Dylan: Birth of a Conceptual Innovator

Dylan: Birth of a Conceptual Innovator
This post was published on the now-closed HuffPost Contributor platform. Contributors control their own work and posted freely to our site. If you need to flag this entry as abusive, send us an email.

In Chronicles: Volume One, Bob Dylan wrote that he couldn't remember when it occurred to him to write his own songs, but he did explain why he began:


Opportunities may come along for you to convert something - something that exists into something that didn't yet.

The language is surprising, and telling. Conceptual artists don't innovate by making things that are entirely new, but by recombining and recycling things that are old, creating unexpected syntheses of earlier styles or existing works within their discipline. Dylan understood this, and he wanted to follow the granddaddy of modern conceptual innovators:


Picasso had fractured the art world and cracked it wide open. He was revolutionary. I wanted to be like that.
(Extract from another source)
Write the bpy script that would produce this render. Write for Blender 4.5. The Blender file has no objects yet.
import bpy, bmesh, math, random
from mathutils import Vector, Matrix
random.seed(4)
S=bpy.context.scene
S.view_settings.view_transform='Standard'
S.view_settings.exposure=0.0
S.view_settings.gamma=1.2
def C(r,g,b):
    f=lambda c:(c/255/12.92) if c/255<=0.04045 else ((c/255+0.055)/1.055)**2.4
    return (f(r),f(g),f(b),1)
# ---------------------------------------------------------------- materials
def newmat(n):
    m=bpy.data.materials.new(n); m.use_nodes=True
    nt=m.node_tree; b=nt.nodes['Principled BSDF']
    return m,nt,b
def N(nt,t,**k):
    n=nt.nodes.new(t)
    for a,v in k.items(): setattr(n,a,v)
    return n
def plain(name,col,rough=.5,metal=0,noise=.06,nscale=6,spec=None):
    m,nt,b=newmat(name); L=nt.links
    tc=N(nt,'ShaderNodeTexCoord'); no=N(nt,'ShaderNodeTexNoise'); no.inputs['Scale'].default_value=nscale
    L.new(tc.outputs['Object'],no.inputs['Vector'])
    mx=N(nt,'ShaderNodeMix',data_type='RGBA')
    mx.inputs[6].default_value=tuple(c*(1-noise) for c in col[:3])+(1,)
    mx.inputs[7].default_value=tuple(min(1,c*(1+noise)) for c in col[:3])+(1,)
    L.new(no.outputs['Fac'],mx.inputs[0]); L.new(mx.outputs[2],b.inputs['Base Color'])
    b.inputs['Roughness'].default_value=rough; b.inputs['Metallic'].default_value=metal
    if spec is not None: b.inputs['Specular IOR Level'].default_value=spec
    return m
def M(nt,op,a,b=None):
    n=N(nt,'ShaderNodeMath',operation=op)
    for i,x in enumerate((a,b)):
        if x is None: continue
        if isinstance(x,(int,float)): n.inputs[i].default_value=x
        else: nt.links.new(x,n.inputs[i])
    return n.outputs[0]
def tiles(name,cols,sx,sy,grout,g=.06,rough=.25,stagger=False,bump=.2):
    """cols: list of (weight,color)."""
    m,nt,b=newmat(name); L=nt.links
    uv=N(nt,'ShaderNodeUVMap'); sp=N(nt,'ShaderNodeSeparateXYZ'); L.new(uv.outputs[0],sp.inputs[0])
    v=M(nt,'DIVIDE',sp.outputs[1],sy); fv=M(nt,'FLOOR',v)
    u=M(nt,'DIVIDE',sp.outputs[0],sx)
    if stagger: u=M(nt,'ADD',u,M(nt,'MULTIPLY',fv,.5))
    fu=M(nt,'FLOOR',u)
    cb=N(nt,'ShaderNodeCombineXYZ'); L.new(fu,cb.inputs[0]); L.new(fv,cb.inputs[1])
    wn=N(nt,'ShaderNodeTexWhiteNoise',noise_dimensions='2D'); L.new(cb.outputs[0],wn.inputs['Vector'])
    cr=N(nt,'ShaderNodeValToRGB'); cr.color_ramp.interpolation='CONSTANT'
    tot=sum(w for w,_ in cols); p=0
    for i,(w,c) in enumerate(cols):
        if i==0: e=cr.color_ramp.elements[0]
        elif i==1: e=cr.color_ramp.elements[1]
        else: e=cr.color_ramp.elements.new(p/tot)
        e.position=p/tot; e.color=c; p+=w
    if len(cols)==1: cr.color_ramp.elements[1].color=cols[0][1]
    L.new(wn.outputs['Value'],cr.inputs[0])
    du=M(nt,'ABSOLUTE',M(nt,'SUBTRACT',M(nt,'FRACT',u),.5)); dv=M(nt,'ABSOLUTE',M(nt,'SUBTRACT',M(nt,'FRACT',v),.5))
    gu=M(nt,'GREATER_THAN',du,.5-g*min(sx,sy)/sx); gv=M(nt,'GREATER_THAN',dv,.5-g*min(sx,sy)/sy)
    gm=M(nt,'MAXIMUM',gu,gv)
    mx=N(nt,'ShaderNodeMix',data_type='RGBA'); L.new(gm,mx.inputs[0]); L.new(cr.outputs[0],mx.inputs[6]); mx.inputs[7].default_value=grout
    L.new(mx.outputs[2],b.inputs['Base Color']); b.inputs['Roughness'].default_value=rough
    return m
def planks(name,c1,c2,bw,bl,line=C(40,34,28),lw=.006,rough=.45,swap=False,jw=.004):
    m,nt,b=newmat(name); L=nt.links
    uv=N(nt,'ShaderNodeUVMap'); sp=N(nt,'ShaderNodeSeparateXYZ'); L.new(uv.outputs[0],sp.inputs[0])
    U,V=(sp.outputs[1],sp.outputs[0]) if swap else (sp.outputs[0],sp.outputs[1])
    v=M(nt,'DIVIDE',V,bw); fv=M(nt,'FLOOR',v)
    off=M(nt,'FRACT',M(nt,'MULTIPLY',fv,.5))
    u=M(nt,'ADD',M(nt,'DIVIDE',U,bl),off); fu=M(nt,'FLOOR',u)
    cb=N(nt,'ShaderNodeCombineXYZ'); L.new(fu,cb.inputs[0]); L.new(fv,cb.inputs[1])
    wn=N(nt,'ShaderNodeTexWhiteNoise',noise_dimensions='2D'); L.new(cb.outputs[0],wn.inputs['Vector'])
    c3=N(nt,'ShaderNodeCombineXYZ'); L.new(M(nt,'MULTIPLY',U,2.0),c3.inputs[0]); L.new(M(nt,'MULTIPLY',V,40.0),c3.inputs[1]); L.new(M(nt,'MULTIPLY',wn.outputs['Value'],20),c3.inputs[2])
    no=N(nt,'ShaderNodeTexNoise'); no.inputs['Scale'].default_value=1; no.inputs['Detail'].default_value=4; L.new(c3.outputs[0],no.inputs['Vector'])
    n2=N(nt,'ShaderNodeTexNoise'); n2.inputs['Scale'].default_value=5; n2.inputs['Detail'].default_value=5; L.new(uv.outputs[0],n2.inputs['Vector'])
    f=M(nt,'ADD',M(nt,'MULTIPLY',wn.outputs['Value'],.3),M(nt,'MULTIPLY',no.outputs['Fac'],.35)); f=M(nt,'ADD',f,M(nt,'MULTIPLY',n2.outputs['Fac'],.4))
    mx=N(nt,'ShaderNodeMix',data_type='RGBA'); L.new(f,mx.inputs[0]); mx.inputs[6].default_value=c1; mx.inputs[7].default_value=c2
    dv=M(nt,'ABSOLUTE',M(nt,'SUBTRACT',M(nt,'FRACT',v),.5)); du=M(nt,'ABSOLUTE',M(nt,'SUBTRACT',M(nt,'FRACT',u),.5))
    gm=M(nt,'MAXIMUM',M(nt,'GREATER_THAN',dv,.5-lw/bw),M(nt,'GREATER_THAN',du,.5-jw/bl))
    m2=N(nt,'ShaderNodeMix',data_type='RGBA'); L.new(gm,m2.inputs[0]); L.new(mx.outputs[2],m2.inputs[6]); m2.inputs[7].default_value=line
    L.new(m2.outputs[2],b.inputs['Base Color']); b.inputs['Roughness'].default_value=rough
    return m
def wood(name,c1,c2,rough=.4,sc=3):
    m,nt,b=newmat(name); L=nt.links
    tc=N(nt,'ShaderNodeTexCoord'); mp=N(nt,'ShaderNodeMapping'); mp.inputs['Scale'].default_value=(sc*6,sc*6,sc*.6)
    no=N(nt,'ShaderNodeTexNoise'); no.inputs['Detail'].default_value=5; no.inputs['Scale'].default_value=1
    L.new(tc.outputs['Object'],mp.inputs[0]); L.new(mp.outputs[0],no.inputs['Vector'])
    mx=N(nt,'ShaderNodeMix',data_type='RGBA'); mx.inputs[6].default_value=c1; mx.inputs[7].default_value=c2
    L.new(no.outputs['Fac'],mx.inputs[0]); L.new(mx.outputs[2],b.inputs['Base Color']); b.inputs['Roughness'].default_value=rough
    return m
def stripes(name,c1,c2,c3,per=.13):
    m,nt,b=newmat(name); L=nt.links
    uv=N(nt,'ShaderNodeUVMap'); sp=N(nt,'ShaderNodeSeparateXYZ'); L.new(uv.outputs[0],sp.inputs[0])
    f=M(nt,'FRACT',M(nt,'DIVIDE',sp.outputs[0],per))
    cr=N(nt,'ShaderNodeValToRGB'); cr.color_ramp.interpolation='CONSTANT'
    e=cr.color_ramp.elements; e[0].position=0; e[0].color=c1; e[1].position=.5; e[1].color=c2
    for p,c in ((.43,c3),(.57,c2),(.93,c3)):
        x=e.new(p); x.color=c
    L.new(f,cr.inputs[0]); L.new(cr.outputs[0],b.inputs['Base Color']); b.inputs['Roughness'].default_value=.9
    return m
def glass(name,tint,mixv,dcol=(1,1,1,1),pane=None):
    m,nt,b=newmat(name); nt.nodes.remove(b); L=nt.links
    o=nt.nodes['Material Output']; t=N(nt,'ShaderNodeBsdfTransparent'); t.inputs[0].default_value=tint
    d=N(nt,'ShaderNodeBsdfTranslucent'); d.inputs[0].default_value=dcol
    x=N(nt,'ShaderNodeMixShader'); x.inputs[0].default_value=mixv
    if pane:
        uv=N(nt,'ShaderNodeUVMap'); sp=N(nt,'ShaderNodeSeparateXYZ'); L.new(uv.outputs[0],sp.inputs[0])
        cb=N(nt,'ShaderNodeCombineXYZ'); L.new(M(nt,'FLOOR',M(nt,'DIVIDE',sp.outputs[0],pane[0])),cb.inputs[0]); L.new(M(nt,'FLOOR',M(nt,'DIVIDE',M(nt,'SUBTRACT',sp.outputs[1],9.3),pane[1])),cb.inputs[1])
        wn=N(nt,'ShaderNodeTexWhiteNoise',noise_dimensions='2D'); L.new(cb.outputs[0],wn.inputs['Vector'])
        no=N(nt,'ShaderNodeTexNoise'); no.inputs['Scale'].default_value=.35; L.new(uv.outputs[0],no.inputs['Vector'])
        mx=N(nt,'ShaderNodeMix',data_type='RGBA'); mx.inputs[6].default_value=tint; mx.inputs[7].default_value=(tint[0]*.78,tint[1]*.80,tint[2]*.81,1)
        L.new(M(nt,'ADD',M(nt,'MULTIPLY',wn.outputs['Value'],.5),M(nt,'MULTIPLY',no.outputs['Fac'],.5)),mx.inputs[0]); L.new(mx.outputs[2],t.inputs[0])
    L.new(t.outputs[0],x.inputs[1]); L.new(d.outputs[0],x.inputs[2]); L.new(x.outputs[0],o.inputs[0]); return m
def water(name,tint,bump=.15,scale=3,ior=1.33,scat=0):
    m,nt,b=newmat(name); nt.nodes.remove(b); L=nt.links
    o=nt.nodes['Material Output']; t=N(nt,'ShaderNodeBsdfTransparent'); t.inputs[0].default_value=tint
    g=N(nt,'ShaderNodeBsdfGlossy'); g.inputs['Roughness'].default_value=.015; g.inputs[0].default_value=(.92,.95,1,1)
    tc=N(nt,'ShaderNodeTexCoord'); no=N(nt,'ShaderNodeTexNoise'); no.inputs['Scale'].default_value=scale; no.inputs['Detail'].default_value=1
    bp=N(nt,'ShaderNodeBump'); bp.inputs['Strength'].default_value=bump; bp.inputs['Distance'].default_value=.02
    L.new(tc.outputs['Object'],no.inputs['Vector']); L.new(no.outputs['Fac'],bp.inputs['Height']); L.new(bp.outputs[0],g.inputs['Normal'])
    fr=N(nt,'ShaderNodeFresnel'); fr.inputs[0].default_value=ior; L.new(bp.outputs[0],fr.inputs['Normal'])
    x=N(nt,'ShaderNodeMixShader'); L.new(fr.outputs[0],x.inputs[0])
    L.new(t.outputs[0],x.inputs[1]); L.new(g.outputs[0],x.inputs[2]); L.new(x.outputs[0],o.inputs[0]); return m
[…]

Picasso had created an unlikely synthesis of Cezanne, Gauguin, and Egyptian and African art to make Cubism; now Dylan brought Rimbaud, Brecht, and Allen Ginsberg to folk music:


What I did to break away was to take simple folk changes and put new imagery and attitude to them, use catchphrases and metaphor combined with a new set of ordinances that evolved into something different that had not been heard before.

Dylan didn't want to compete with professional songwriters:


Nothing would have convinced me that I was actually a songwriter and I wasn't, not in the conventional songwriter sense of the word. Definitely not like the workhorses over in the Brill Building, the song chemistry factory...Over there, they cranked out the home-run hits for radio playlists...all the popular songs, all the songs with crafty melodies and simple lyrics that came off as works of power over the airwaves.

What he brought to popular songwriting was intellectual:


One thing for sure, if I wanted to compose folk songs I would need some kind of new template, some philosophical identity that wouldn't burn out.

He believed he achieved that - "see into things, the truth of things - not metaphorically, either - but really see, like seeing into metal and making it melt, see it for what it was and reveal it for what it was with hard words and vicious insight." Years later, after his gift had abandoned him, he could look back with pride:


I've written some songs that I look at, and they just give me a sense of awe. Stuff like "It's Alright, Ma" [1965], just the alliteration in that blows me away. And I can also look back and know where I was tricky and where I was really saying something that just happened to have a spark of poetry in it.